Stressed and tired from hiding, Avry is abducted by a band of rogues who, shockingly, value her gift above the golden bounty offered for her capture. Their leader an enigmatic captor-protector with powers of his own is unequivocal in his demands: Avry must heal a plague-stricken prince, the leader of a campaign against her people.
As they traverse the daunting Nine Mountains, beset by mercenaries and magical dangers, Avry must decide who is worth healing and what is worth dying for.

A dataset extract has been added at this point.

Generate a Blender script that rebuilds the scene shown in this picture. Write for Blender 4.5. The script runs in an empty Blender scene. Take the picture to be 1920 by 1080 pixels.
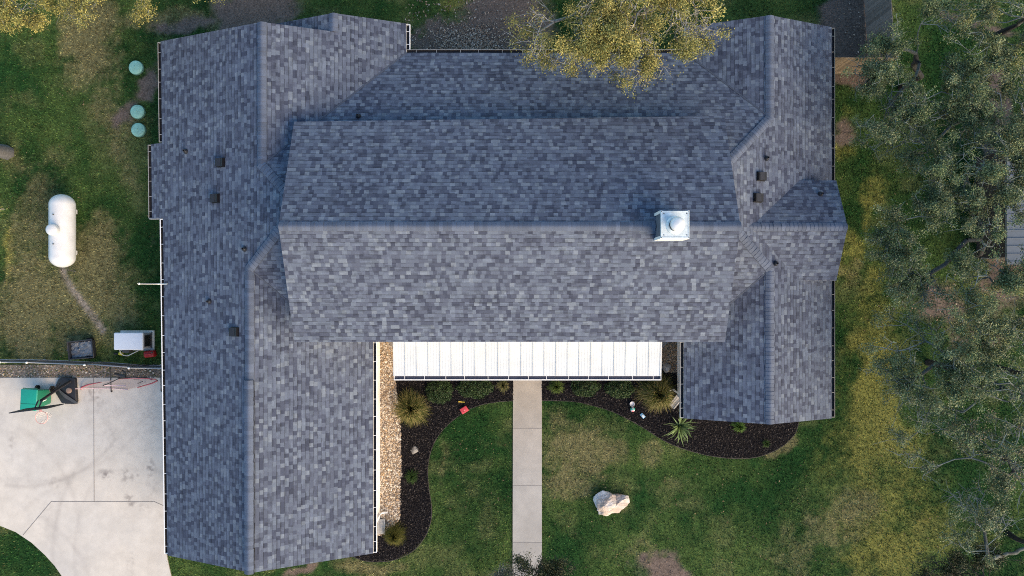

Review: Touch of Power reminded me of Graceling. The writing is excellent, the plot is original, the heroine is kick-ass awesome. This is a YA Fantasy the way it should be. The book is amazing, and I’d recommended it to anyone who enjoys YA Fantasy.
Enter, Night
Title: Enter, Night
Author: Michael Rowe
Genre: Paranormal, Vampires, Horror
Rating: 4 stars
Purchase: Amazon
Welcome to Parr’s Landing, Population 1,528… and shrinking. The year is 1972. Widowed Christina Parr, her daughter Morgan, and her brother-in-law Jeremy have returned to the remote northern Ontario mining town of Parr’s Landing, the place from which Christina fled before Morgan was born, seeking refuge. Dr. Billy Lightning has also returned in search of answers to the mystery of his father’s brutal murder. All will find some version of what they seek – and more. Built on the site of a decimated 17th-century Jesuit mission to the Ojibwa, Parr’s Landing is a town with secrets of its own buried in the caves around Bradley Lake. A three-hundred-year-old vampire is slumbering there, calling out to the insane and the murderous for centuries, begging for release – an invitation that has finally been answered. One man is following that voice, cutting a murderous swath across the country, bent on a terrible resurrection of the ancient horror… plunging the town and all its people into an endless night.
Review: A great debut. If you thought vampires couldn’t be scary anymore, then think again, because Michael Rowe shows vampires are definitely terrifying. The small town setting causes an almost claustrophic feeling. The terror creeps up slowly at the start, and then turns into full-on horror.